I would say that, with its basis in practical application of scientific and mathematical principles, Software Engineering is in fact aptly named.
(no subject)
Date: 2003-06-11 06:17 am (UTC):-) This is exactly how I think of programming - sculpting in an intangible medium, simultaneously concieved of as algorithm-space, the set of All Possible Programs(*), and a dynamic sort of ether that doesn't just exist but acts, according to its form.
(*) = Rather larger a set than all potential algorithms, as a single algorithm can be implemented in many ways, in many languages.
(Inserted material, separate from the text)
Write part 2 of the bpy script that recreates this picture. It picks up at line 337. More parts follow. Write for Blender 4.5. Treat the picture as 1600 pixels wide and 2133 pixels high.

What's elegant in one language may not be in another.
(no subject)
Date: 2003-06-11 08:08 am (UTC)I've also been asked why computer people are often up late into the night hacking out code or perfecting an assignment, or why some of them don't even start until late at night. I think it might be that it might make it easier to tap into the creative levels of the brain. Although sometimes you end up with something that is quite artistic and ingenious, but doesn't work. :P Always debug in the daytime.
It also occurs to me that there are more disciplines that could be assessed this way. As you mention pottery, so could you mention woodwork, or architecture. Computers are in many ways like a material craft, but you are sculpting intangible things, rather than tangible ones: data and algorithms and routines. Like making things out of raw materials, there are different ways of doing it, with different levels of quality. And manipulating code is sometimes like how artists manipulate space, or light, or color to achieve a certain effect taht is above and beyond the putting of paint onto a canvas, or of choosing the right stone to carve.
Another Side of the Subject
Date: 2003-06-11 12:29 pm (UTC)My education touched, just barely, on all of those under the guise of "Computer Science". I can describe the physical reality behind amplifiers and flip-flops down to the semiconductor layer, evaluate algorithmic complexity, characterize the amount of information in a system, design and build a peripheral device, understand CPU architecture, criticize a GUI (and do user testing and suggest improvements), write automation scripts to make my life easier, write a utility to get results faster than I can get by hand, consult with people to understand what they want to do and subsequently spec out systems that will do it, and design and manage complex networks.
And I'm not a programmer, though I (obviously) do some programming to achieve these things. I'm essentially a "complex systems engineer" with a specialty in UNIX and TCP/IP networks. And this is all Computer Science... and very little of it was available as course material in Binghamton's Computer Science dept circa 1992-96.
There is some scientific method, there is some engineering rigor, and there is some esthetic elegance when it all comes out right.